The Church of Today

“Investing in our young people is important, because they are the church of tomorrow.” It’s a phrase for which I wish I could have a dollar for every time I’ve heard it said in the church. As a young person growing up in the church, I used to hear the “saints” and “elders”, even pastors from the pulpits exclaim this, and I felt a little proud to be part of this demographic—it told me I, as a young person, could one day have a big influence on the church. That maybe, when I was older, I could be like those saints and elders that I admired and had watched teach Sunday School classes and work behind the scenes in the oh-so-important tasks that keep the church gears turning. But now, I hear this phrase with less eagerness to embrace it. Now, instead of feeling excited when this seemingly innocent little saying surfaces, I find myself reaching for the “rewind button”, wishing those words would just sneak back into our mouths unsaid.  Here’s why: I don’t think that young people, teenagers, are the church of tomorrow. Rather, they are (or at least should be) very much the church of today.

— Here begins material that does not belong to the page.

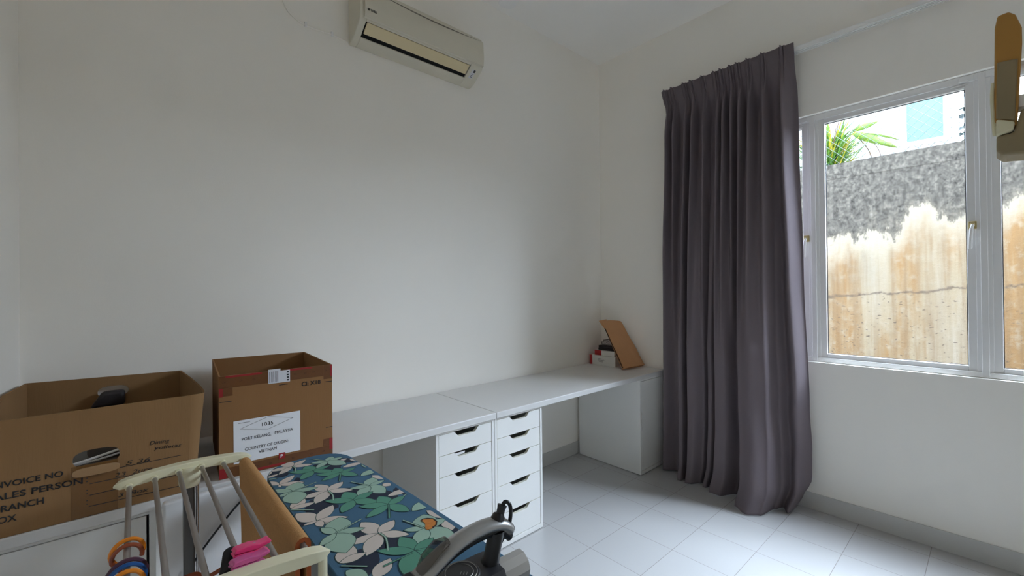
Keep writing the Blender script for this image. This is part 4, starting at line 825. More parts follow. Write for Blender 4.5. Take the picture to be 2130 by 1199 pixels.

See, what we don’t realize is that, in calling our teens the “church of tomorrow”, what we’ve inadvertently told them is that their day is yet to come. For now, their place is in the youth room, eating snacks and playing games…leave the “real work” to the adults. Maybe, we’ve communicated complacency in what we meant to be an endearing compliment. We believe in the “church body”, but we’ve unintentionally amputated the little toe, or the fumbling foot, or the not-yet-proportional-arm! And we wonder where our volunteers are! We wonder why the body just doesn’t seem to be all that it could be! If teens are only the church of tomorrow, the church body of today is sorely lacking. Because vital, vibrant parts of the body are relegated to “tomorrow”—until they’ve outgrown their awkwardness and stubbornness and unpredictable-ness.

Think of where Israel would be, if the young David was deemed “not quite ready” to serve as king. Did he mess up? You bet! But that didn’t stop God from putting him in charge! Or think of Mary, mother of Jesus. Sure, she was a teen mom, a “statistic” in our day, but there was something about her heart, that God chose to work His miracle through her. Think of the boy with the lunch in John 6, whose lunch was used to feed thousands! We always imagine this was a kid, but think about the food he had—FIVE barley loaves and TWO fish! This isn’t the lunch of a 6 year old! This is the lunch of a growing adolescent! Perhaps, though scripture doesn’t clearly say, this miraculous meal was provided by someone the age of the “squirrely seventh grader” sitting at the end of your pew. See, God doesn’t marginalize youth…He loves to give them a spot in the great work He does in His people and His church!

Researchers and churches are scratching their heads wondering why so many young people fall away from the church after graduation. But perhaps the sobering reality is that they left the church because they failed to see that they were the church. They were told, in not so many words, that “we’ll start treating you like one of us when you’re older, so stick around ‘til then and then we’ll let you in.” They were, often, part of a “club” their family voted them into at birth, yet they never really understood their role in it. Graduation only offered an easy out.

Teens, like all of us really, want to belong. They want to know where they fit in, and what they’re expected to do to fit in there. But this requires us to give them places to fit, recognizing there will be room to grow. Is allowing teens to serve a little tricky? Absolutely! Do they always do things the way we want them to? We wish! (And all the parents reading this echo a resounding “Amen!”) Do they understand all the ins and outs of the church world? Of course not! Yet this is all the more reason we as the “older church people”—the sanctuary sitting, know-how-to-sit-in-a-sermon-without-fidgeting, tithing, voting members of the church—need to allow our teens to serve (and simply exist) alongside us! Who else can better teach a teen to teach, than a veteran Sunday School teacher? Who better knows the dos and don’ts of greeting, or ushering—yes even making coffee and running tech—than those who have been in the trenches for the long haul, week in and week out? If we hope to be an effective church, we must rally the troops—ALL the troops—to head into battle arm in arm, regardless of age.

Church, let’s stop calling our teens the church of tomorrow, and recognize them for what they are—just as much the church of today as you and I.